The company’s cash position remains strong with approximately C$724 million ($695.8 million) and free cash flow of C$51 million ($49.0 million) at the end of the first quarter 2010. The company plans to repay 2010 debt in June from cash balances. We believe the company’s financial position continues to strengthen based on its productivity initiatives and good operating leverages when volumes return.
The company began to see some economic recovery along with continued strength in cost management. The first quarter 2010 earnings of Canadian Pacific beat the Zacks Consensus Estimate by 9 cents. Total revenue increased 5% to C$1.2 billion ($1.1 billion), due to a recovery in demand for commodities and automobiles.

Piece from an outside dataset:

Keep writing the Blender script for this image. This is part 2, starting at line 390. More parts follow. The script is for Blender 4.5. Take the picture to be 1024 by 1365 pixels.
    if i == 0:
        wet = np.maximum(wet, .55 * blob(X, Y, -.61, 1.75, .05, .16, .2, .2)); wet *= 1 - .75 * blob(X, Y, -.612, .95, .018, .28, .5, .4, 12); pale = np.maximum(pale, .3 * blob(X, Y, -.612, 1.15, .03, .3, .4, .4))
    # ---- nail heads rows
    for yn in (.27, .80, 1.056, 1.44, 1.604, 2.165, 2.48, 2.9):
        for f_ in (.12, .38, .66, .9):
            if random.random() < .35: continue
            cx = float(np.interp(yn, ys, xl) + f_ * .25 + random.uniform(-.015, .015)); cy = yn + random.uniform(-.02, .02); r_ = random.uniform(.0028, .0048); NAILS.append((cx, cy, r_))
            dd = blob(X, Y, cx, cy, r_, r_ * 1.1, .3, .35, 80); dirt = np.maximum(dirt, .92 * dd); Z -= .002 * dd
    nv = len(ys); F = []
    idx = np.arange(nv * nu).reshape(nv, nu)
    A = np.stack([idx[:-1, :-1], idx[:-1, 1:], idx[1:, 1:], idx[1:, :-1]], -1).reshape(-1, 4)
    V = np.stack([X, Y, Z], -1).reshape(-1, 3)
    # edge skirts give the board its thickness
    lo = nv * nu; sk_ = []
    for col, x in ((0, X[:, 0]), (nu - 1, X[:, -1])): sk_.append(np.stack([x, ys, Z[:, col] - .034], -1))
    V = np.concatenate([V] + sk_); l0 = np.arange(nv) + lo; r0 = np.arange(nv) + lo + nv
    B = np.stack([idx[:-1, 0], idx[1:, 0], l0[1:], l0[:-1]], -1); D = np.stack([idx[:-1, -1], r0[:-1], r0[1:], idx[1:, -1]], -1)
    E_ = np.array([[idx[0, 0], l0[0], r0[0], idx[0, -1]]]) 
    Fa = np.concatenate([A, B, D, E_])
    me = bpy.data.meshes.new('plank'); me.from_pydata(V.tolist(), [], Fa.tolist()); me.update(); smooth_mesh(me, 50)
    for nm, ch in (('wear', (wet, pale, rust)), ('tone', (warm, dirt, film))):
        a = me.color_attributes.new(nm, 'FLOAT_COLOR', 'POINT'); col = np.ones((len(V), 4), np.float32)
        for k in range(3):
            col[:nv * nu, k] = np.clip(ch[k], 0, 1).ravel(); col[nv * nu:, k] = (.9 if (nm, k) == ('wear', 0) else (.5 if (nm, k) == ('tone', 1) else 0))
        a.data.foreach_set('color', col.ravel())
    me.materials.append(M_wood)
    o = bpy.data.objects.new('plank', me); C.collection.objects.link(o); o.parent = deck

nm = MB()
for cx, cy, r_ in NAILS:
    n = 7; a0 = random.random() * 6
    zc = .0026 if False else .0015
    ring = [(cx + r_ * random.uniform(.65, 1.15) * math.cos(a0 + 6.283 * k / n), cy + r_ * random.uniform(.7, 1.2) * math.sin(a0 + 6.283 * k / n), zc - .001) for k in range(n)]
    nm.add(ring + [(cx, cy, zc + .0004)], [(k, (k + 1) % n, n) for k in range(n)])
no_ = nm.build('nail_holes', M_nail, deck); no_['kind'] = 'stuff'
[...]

Canadian Pacific currently has a high dividend yield of 2.0%, compared with its railroads peers – Canadian National Railway (CNI) and Union Pacific Corporation (UNP). Both the companies have a dividend yield of 1.7% and 1.6%, respectively.
We are currently maintaining an Outperform rating for Canadian Pacific. We expect 2010 to be a year of major bottom-line growth. The key drivers for growth include the company’s ability to melt coal, potash, and ethanol, intermodal recovery in Vancouver, coupled with continued strength in cost management and productivity improvements. The Zacks Consensus Estimate for the second quarter 2010 is currently 82 cents per share, up from 80 cents per share over one month.